◆ Exercise description
Retype nothing but the lines from the start of the material up to and including the line with "tent_card('pale card standing". Pictures don't belong in the copy.

# # # # # # #

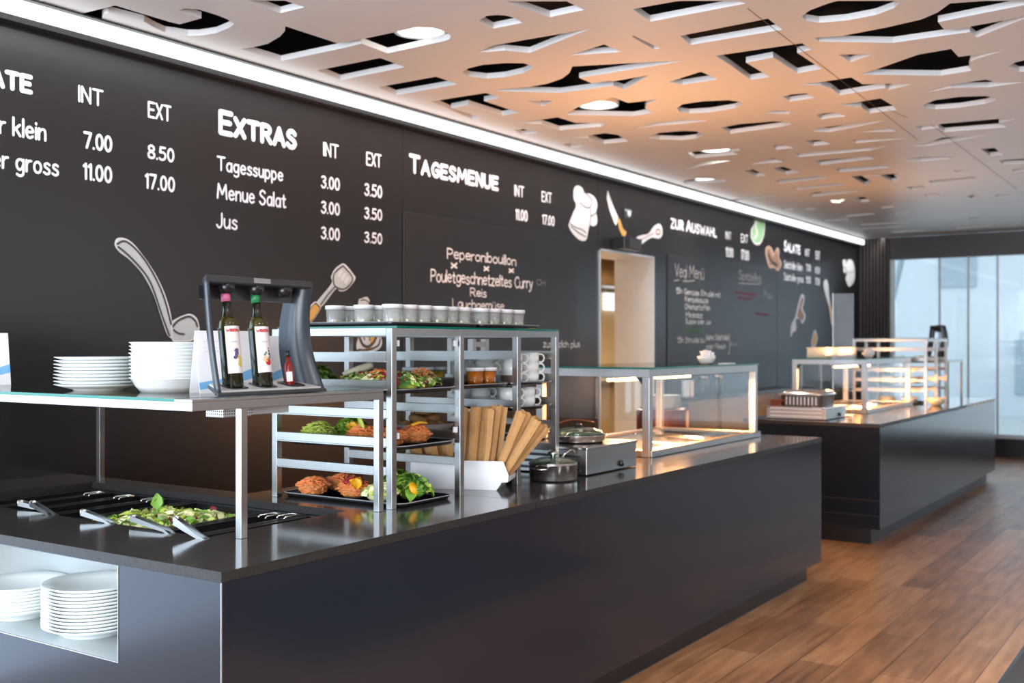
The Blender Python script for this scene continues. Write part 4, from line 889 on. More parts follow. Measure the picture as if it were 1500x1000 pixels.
tent_card('white folded card with a blue band at the left edge of the glass shelf', 2.36, 4.085, .21, .205, math.radians(-12))
tent_card('pale card standing behind the green-banded bottle', 2.68, 2.86, .16, .19, math.radians(-25))

# bottle stand ------------------------------------------------------------------
LEAN = Matrix.Rotation(math.radians(-7), 4, 'X')
BX, BY = 2.455, 2.585
bs = thing('bottle_stand', 'black three-bottle stand with curved side and silver tray on the glass shelf', 'bottle stand', (BX, BY, gz+.004))
def lean(p): q = LEAN @ Vector(p); return (q.x, q.y, q.z)
HB = .365; WB = .232
def front(z): k = z/HB; return -.03+.040*math.sin(math.pi*min(1, max(0, k)))+.012*k
def side_panel(sgn):
    mb = MB(); n = 16; vs = []
    for i in range(n+1):
        z = HB*i/n; yf = front(z) if sgn > 0 else -.03+.012*i/n+.008*math.sin(math.pi*i/n); D = (.105-.035*i/n) if sgn > 0 else .050
        for (yy, inset) in ((yf, 0), (yf+D, 1)):
            x = sgn*(WB-.0 - (.058 if sgn > 0 else .062)*inset*(D/.10))
            vs += [lean((x, yy, z)), lean((x-sgn*.014, yy, z))]
    fs = []
    for i in range(n):
        a = i*4; c = a+4
        fs += [(a, a+2, c+2, c), (a+1, c+1, c+3, a+3), (a, c, c+1, a+1), (a+2, a+3, c+3, c+2)]
    fs += [(0, 1, 3, 2), (n*4, n*4+2, n*4+3, n*4+1)]
    return mb.add(vs, fs, None, True)
m_stand = mat('stand_blue_black', (0.030, 0.040, 0.052), .30, noise=.08)
obj('side_panel', side_panel(-1), m_stand, bs); obj('side_panel', side_panel(1), m_stand, bs)
def slab(z0, z1, yo0, yo1, w0, w1, yfz):
    mb = MB(); yf = front(yfz)
    vs = [lean((sx*w, yf+yy, z)) for z in (z0, z1) for (sx, w, yy) in ((-1, w0, yo0), (1, w0, yo0), (1, w1, yo1), (-1, w1, yo1))]
    return mb.add(vs, [(3, 2, 1, 0), (4, 5, 6, 7), (0, 1, 5, 4), (1, 2, 6, 5), (2, 3, 7, 6), (3, 0, 4, 7)])
obj('top_bar', slab(HB-.018, HB+.006, 0, .075, WB, WB-.05, HB), m_black2, bs, bevel=.005)
obj('back_rail', slab(HB-.06, HB-.018, .06, .072, WB-.02, WB-.03, HB), m_black2, bs)
def tilt_slab(z0, z1, yo0, yo1, w0, w1):
    mb = MB(); yf = front(0); vs = [(sx*w, yf+yy, z+yy*.20) for z in (z0, z1) for (sx, w, yy) in ((-1, w0, yo0), (1, w0, yo0), (1, w1, yo1), (-1, w1, yo1))]
    return mb.add(vs, [(3, 2, 1, 0), (4, 5, 6, 7), (0, 1, 5, 4), (1, 2, 6, 5), (2, 3, 7, 6), (3, 0, 4, 7)])
obj('base', tilt_slab(-.003, .008, -.004, .105, WB+.004, WB-.05), m_black2, bs, bevel=.003)
obj('tray', tilt_slab(.008, .013, .006, .10, WB-.014, WB-.052), mat('silver_plastic', (.62, .61, .60), .35, .3, noise=.05), bs)
tl = MB(); vs = [lean((x, front(HB)-.0015, z)) for (x, z) in ((-.035, HB-.012), (.035, HB-.012), (.035, HB+.004), (-.035, HB+.004))]; vs2 = [lean((x, front(HB)+.001, z)) for (x, z) in ((-.035, HB-.012), (.035, HB-.012), (.035, HB+.004), (-.035, HB+.004))]
tl.add(vs+vs2, [(0, 1, 2, 3), (7, 6, 5, 4), (0, 4, 5, 1), (1, 5, 6, 2), (2, 6, 7, 3), (3, 7, 4, 0)]); obj('badge', tl, m_lgry, bs)
BXS = (-.125, .0, .125)
for x in BXS:
    b = MB(); b.lathe([(0, 0), (.042, 0), (.042, .0015), (0, .0015)], 0, 0, 0, 24, sq=4); b.v = [(Vector((v[0]+x, v[1]*.85+front(0)+.052, v[2]+.0135+(v[1]*.85+.052)*.20))+Vector((BX, BY, gz+.004))) for v in b.v]
    obj('socket', b, m_black, bs)
    b = MB(); b.lathe([(.018, -.046), (.024, -.040), (.034, -.018), (.030, -.016), (.020, -.02), (.016, -.044), (.018, -.046)], 0, 0, 0, 20); b.v = [Vector(lean((v[0]+x, v[1]+front(HB)+.034, v[2]+HB)))+Vector((BX, BY, gz+.004)) for v in b.v]
    obj('clip', b, m_black, bs)
for o in bs.children:
    if o.name.split('.')[0] in ('side_panel', 'top_bar', 'back_rail', 'base', 'tray', 'badge'):
        off_ = Vector((BX, BY, gz+.004))
        # these parts were laid out around the stand's own base point
        for v in o.data.vertices: v.co = v.co+off_
def bottle(x, band, label, R=.0325, H=.315):
    q = Vector(lean((x, front(0)+.050, .0205)))+Vector((BX, BY, gz+.004))
    t = thing('oil_bottle', label, 'bottle', tuple(q), 'bottles in the three-bottle stand'); t.rotation_euler = (math.radians(-7), 0, 0)
    prof = [(0, .002), (R-.004, 0), (R, .004), (R, H*.62), (R*.93, H*.67), (R*.62, H*.72), (R*.44, H*.78), (R*.42, H*.90), (R*.42, H*.90)]
    obj('glass', MB().lathe(prof, n=32), m_bottle, t, local=True)
    obj('shoulder', MB().lathe([(R*1.004, H*.58), (R*1.004, H*.62), (R*.935, H*.67), (R*.63, H*.72)], n=32), m_oil, t, local=True)
    obj('neck_band', MB().lathe([(R*.45, H*.87), (R*.46, H*.87), (R*.46, H*.97), (R*.45, H*.97)], n=24), band, t, local=True)
    obj('stopper', MB().lathe([(R*.43, H*.97), (R*.43, H*1.03), (R*.3, H*1.05), (0, H*1.05)], n=20), m_black, t, local=True)
    # wrap-round label facing the counter front
    b = MB(); n = 18; a0, a1 = math.radians(-153), math.radians(-46); vs = []
    for i in range(n+1):
        a = a0+(a1-a0)*i/n
        for z in (.045, H*.615): vs.append(((R+.0006)*math.cos(a), (R+.0006)*math.sin(a), z))
    b.add(vs, [(2*i, 2*i+2, 2*i+3, 2*i+1) for i in range(n)], None, True); obj('label', b, m_lab, t, local=True)
    return t, R, H
def on_label(t, R, polys, name):
    b = MB()
    for (u, v, r, m) in polys:   # little round prints: angle offset (deg), height, radius
        a = math.radians(-96+u); k = 10; vs = [((R+.0012)*math.cos(a), (R+.0012)*math.sin(a), v)]
        for i in range(k):
            aa = a+r*math.cos(2*math.pi*i/k)/R; vs.append(((R+.0012)*math.cos(aa), (R+.0012)*math.sin(aa), v+r*math.sin(2*math.pi*i/k)))
        b.add(vs, [(0, i+1, (i+1) % k+1) for i in range(k)], m)
    obj(name, b, None, t, local=True, fixn=False)
def label_text(t, R, text, z, cap, m, ang=-104, w=.0012):
    b = MB(); lettering(b, text, -cap*len(text)*.50, cap*len(text)*.50, z, cap, w, 0); A = math.radians(ang)
    b.v = [((R+.0013)*math.cos(A+v[0]/R), (R+.0013)*math.sin(A+v[0]/R), v[2]) for v in b.v]
    obj('brand_name', b, m, t, local=True, fixn=False)
rg = random.Random(2)
t1, R, HH = bottle(BXS[0], m_bpink, 'dark bottle with pink neck band and grapes on its label')
on_label(t1, R, [(-4+rg.uniform(-10, 10), .105+rg.uniform(-.012, .014), .0048, m_lpur) for i in range(16)]+[(16+rg.uniform(-9, 9), .082+rg.uniform(-.02, .016), .0048, m_lyel) for i in range(20)], 'grape_print'); label_text(t1, R, 'WIBERG', .176, .0075, m_lred)
label_text(t1, R, 'Aceto', .142, .004, m_lgry, w=.0004)
t2, R, HH = bottle(BXS[1], m_bgreen, 'dark bottle with green neck band and olives on its label')
on_label(t2, R, [(-8, .088, .010, mat('label_peach', srgb(240, 190, 150), .5, noise=.1)), (8, .078, .011, m_lred), (14, .09, .004, m_lgrn), (-12, .102, .004, m_lgrn), (-4, .108, .004, m_lgrn), (20, .104, .005, m_stk_d), (17, .114, .004, m_stk_d), (13, .122, .003, m_stk_d), (24, .094, .006, m_lgry)], 'olive_print'); label_text(t2, R, 'WIBERG', .176, .0075, m_lred)
label_text(t2, R, 'Olive', .142, .004, m_lgry, w=.0004)
q = Vector(lean((BXS[2]-.008, front(0)+.046, .0205)))+Vector((BX, BY, gz+.004))
t3 = thing('sauce_bottle', 'small red chili sauce bottle with a black cap in the bottle stand', 'bottle', tuple(q), 'bottles in the three-bottle stand'); t3.rotation_euler = (math.radians(-7), 0, 0)
r = .016
obj('glass', MB().lathe([(0, .002), (r-.002, 0), (r, .003), (r, .062), (r*.8, .074), (r*.42, .082), (r*.36, .100)], n=24), m_chili, t3, local=True)
obj('cap', MB().lathe([(r*.45, .098), (r*.55, .100), (r*.55, .116), (0, .117)], n=18), m_black, t3, local=True)
b = MB(); n = 8; vs = []
for i in range(n+1):
    a = math.radians(-170+i*9)
    for z in (.014, .046): vs.append(((r+.0006)*math.cos(a), (r+.0006)*math.sin(a), z))
b.add(vs, [(2*i, 2*i+2, 2*i+3, 2*i+1) for i in range(n)]); obj('label', b, m_lab, t3, local=True)

# ------------------------------------------------------------------ steel tray rack
def rrect(x0, x1, y0, y1, r, n=5):
    P = []
    for cx, cy, a0 in ((x1-r, y0+r, -90), (x1-r, y1-r, 0), (x0+r, y1-r, 90), (x0+r, y0+r, 180)):
        for i in range(n+1): a = math.radians(a0+90*i/n); P.append((cx+r*math.cos(a), cy+r*math.sin(a)))
    return P
def loft(mb, rings, m=None, cap0=True, cap1=False, smooth=True):
    n = len(rings[0]); vs = [p for r in rings for p in r]; fs = []
    for j in range(len(rings)-1):
        for i in range(n): fs.append((j*n+i, j*n+(i+1) % n, (j+1)*n+(i+1) % n, (j+1)*n+i))
    if cap0: fs.append(tuple(range(n-1, -1, -1)))
    if cap1: fs.append(tuple(range((len(rings)-1)*n, len(rings)*n)))
    return mb.add(vs, fs, m, smooth)
def tray(x0, x1, y0, y1, z, label, group='black serving trays on the tray rack', rim=None):
    t = thing('serving_tray', label, 'tray', ((x0+x1)/2, (y0+y1)/2, z), group)
    def R(d, zz): return [(x, y, z+zz) for x, y in rrect(x0+d, x1-d, y0+d, y1-d, max(.004, .045-d))]
    b = MB(); loft(b, [R(.022, .004), R(.022, .0), R(.016, .0), R(.004, .014), R(.006, .015), R(.019, .004)]); b.f.append(list(range(5*24, 6*24))); b.mi.append(0); b.sm.append(False)
    obj('body', b, m_black, t)
    b = MB(); loft(b, [R(.006, .0145), R(.001, .0140), R(.0, .0158), R(.003, .0172), R(.007, .016)], cap0=False); obj('rim', b, rim or m_lgry, t)
    return t
RAILS = [(1.431, 1.463), (1.33, 1.362), (1.227, 1.257), (1.124, 1.154), (1.024, 1.051)]
def rack(label, xs, yf, yb, glass_bay=True):
    t = thing('tray_rack', label, 'rack', ((xs[0]+xs[-1])/2, (yf+yb)/2, CT), 'steel tray racks on the counters')
    w = .027; zt = 1.551
    for x in xs:
        for y in (yf, yb):
            b = MB(); post(b, x, y, CT, zt, w); obj('upright', b, m_steel, t, bevel=.0012)
        b = MB(); b.box(x-w/2, x+w/2, yf+w/2, yb-w/2, zt-.027, zt); obj('top_bar', b, m_steel, t)
        for (z0, z1) in RAILS:
            b = MB(); b.box(x-w/2, x+w/2, yf+w/2, yb-w/2, z0, z1); b.box(x-w/2-.012, x+w/2+.012, yf+w/2, yb-w/2, z0-.003, z0); obj('rail', b, m_steel, t)
    for a, c in zip(xs[:-1], xs[1:]):
        for y in (yf, yb):
            b = MB(); b.box(a+w/2, c-w/2, y-w/2, y+w/2, zt-.027, zt-.002); obj('top_bar', b, m_steel, t)
    obj('glass_top', pane(xs[0]+.016, xs[-1]+.012, yf-.012, yb+.012, zt, zt+.008), None, t)
    if glass_bay:
        a, c = xs[0]+.018, xs[1]-.018
        for (z0, z1) in ((1.14, 1.515), ):
            gp = obj('glass_door', pane(a, c, yf-.004, yf+.001, z0, z1, m_glassg, m_glass), None, t)
            for xx in (a+.004, c-.018):
                for zz in (z0+.01, z1-.03):
                    b = MB(); b.box(xx, xx+.014, yf-.008, yf+.004, zz, zz+.022)
                    h = obj('hinge_clip', b, m_white, t)
    return t
XS = [2.985, 3.395, 3.80, 4.11]; YF, YB = 2.515, 3.094
rk = rack('steel tray rack with salads, cups and lidded pots on the near counter', XS, YF, YB)
rf = thing('rear_frame', 'plain steel frame of two close posts behind the tray rack', 'frame', (4.385, 3.13, CT))
for x in (4.33, 4.44): b = MB(); post(b, x, 3.13, CT, 1.52, .03); obj('upright', b, m_steel, rf)
b = MB(); b.box(4.345, 4.425, 3.118, 3.142, 1.48, 1.505); b.box(4.345, 4.425, 3.118, 3.142, .95, .975); obj('crossbar', b, m_steel, rf)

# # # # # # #

◆ Written answer
The Blender Python script for this scene continues. Write part 4, from line 889 on. More parts follow. Measure the picture as if it were 1500x1000 pixels.
tent_card('white folded card with a blue band at the left edge of the glass shelf', 2.36, 4.085, .21, .205, math.radians(-12))
tent_card('pale card standing behind the green-banded bottle', 2.68, 2.86, .16, .19, math.radians(-25))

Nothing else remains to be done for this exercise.